Esta "delação premiada" com a JBS foi negociada em tempo recorde, se se comparar com os dez meses de negociação no caso da Odebrecht e com o grupo de engenharia civil OAS. No caso de Batista, as conversas começaram em Abril e no início de Maio as negociações já tinham terminado, dando-se início às denúncias agora noticiadas. Para isso contribuíram as gravações, valiosíssimas do ponto de vista jurídico, feitas pelo dono da empresa, e o facto de a JBS ter sido responsável por um historial de subornos distribuídos por todo o espectro político brasileiro, ao longo da última década.

Pouco tempo depois da publicação destas notícias, foram vários os deputados federais que exigiram, em plenário, a abertura de um processo de destituição do Presidente, Michel Temer.

Antigo ministro de Dilma e Lula intermediava pagamentos

As denúncias de Joesley Batista não se ficaram por aqui. Ainda durante os depoimentos aos procuradores brasileiros, o empresário garantiu que Guido Mantega, antigo ministro dos governos de Lula da Silva e Dilma Rousseff, servia de intermediário para pagamentos que realizava aos deputados do Partido Trabalhista (PT), descreve O Globo.

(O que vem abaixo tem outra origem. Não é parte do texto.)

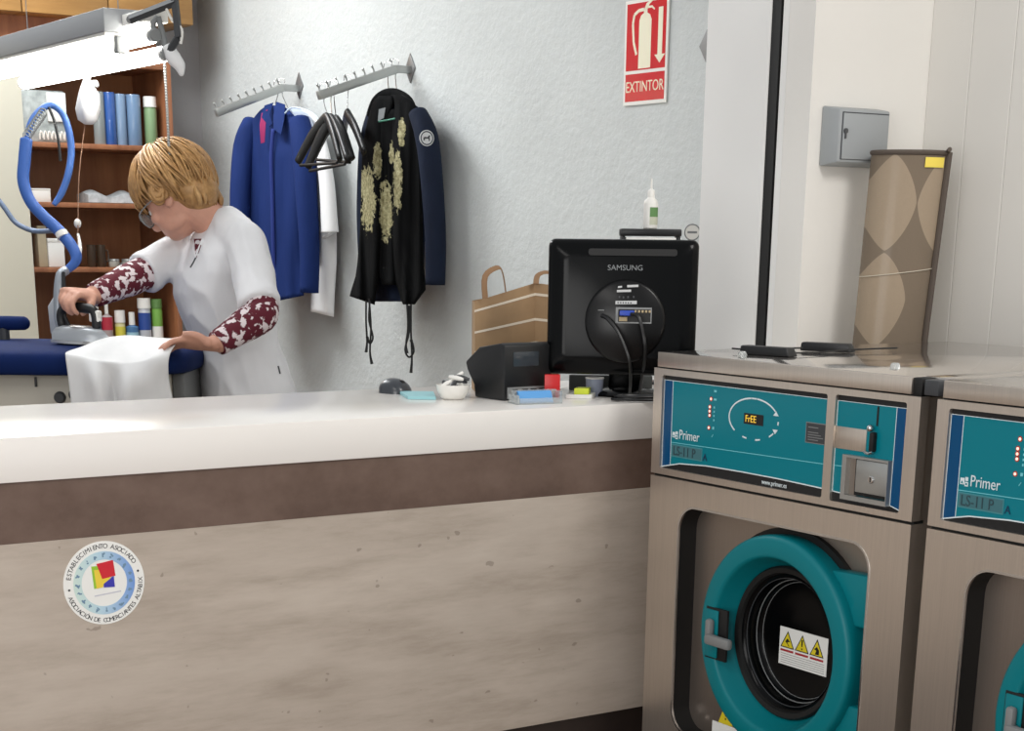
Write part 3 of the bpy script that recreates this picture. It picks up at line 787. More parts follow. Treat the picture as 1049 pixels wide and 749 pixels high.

Batista refere mesmo que o PT tinha uma espécie de “conta corrente” na JBS, e os montantes eram sempre entregues através de Mantega. Em troca, o antigo ministro favorecia a empresa no Banco Nacional de Desenvolvimento Económico (Bndes). No entanto, é referido no depoimento que Mantega utilizava os subornos recebidos para os distribuir pelo partido e que não ficava com nenhuma quantia para si.

O empresário relata até que Luciano Coutinho, presidente do Bndes durante quase todo o período de governação trabalhista, não costumava facilitar nas negociações com a JBS. Mas, admite, que por vezes, quando se reunia com o banqueiro, tudo parecia ter sido tratado por Mantega.

Porém, o empresário diz que o antigo ministro chegou a pedir doações de campanha que foram pagas pela empresa. Em 2014, como lembra O Globo, a JBS foi a entidade que mais doou para as campanhas de vários partidos, desembolsando cerca de 366 milhões de reais (104,5 milhões de euros) que foram devidamente registados.